Ege’s argument was sincere if problematic.

Then, as now, a clear financial benefit existed to breaking a manuscript. A bookdealer makes a lot more money by selling individual leaves to different buyers than by selling an entire manuscript to a single buyer. This problem remains well-known to circumspect curators and ethical antiquarian bookdealers, who rely on well-documented provenance records in order to prove that the purchase of an item does not support the dismembering of cultural artifacts.

While no one can turn back the clock and spare these manuscripts from Ege’s destructive appreciation, a new field of digital humanities has emerged as an answer. The Rare Book and Special Collections Division at the Library is collaborating with the international initiative Fragmentarium.ms to help pioneer what’s called digital fragmentology.

Fragmentarium is building an international community around the ability to identify, search, compare, and collect data on medieval manuscript fragments. What does that mean? For one, it means that libraries across the world can work together to create complete virtual reconstructions of Ege’s manuscripts. One of the most famous reconstructions is the Beauvais Missal for which leaves from more than 60 locations were brought together.

Here in Rare Books, we’re in the process of bolstering our fragment identifications and descriptions so that our fragments—loose leaf fragments, those added to manuscripts or books, and those used as waste in the bindings of other books—can be discovered.

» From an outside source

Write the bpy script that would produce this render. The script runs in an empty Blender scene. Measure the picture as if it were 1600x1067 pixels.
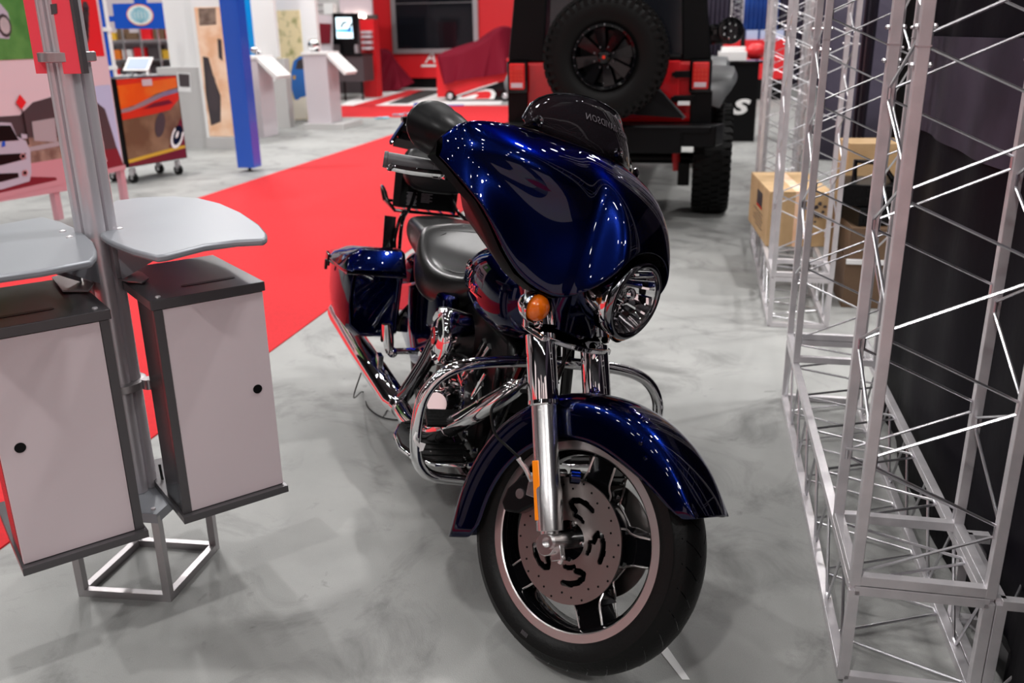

While important information is lost when a manuscript is broken apart, fragments in-and-of themselves can be quite important. During the medieval and early modern period, manuscripts deemed no longer useful were often used as structural support within book bindings. Now, some of these in situ fragments are of greater historical interest than the text block the binding was once fashioned to protect.

Fragment of Ivo of Chartre’s “Dectrtum” pasted to the back board of Leonardus de Utino’s Quadragesimale aurem Venice, Francisus Renner, 1741.

We were recently reminded of this fact when, upon opening a rather homely looking Venetian imprint we discovered a late 11th-century manuscript fragment pasted on the inside of the back board (above). Written in a late Caroline scribal hand that is not especially refined, the text of this fragment is clear enough to be identified as the work of Ivo of Chartres.

Ivo was bishop of Chartres Cathedral in Paris from 1090 until his death in 1115. His writings were foundational to the development of the late medieval legal tradition, and his influence was immediate and widespread throughout Europe.

The Library’s fragment corresponds to the section of Ivo’s Decretum—a collection of decisions and judgments in canon law—in which the bishop discusses baptism. Based on the scribal hand, the Library’s fragment likely dates to the end of the 11th century, right around the time the Decretum was being created, and toward the end of Ivo’s life.

This fragment was likely later used as binding waste because it had no aesthetic value and the text was for some reason not considered useful.

Piecing together the narratives of these fragments helps scholars reconstruct portions of history that would otherwise remain locked in vaults or portfolios. In making the fragment collection more accessible, we hope to encourage a healthy appreciation of fragments that leads to constructive conversations and discourages destructive collecting habits.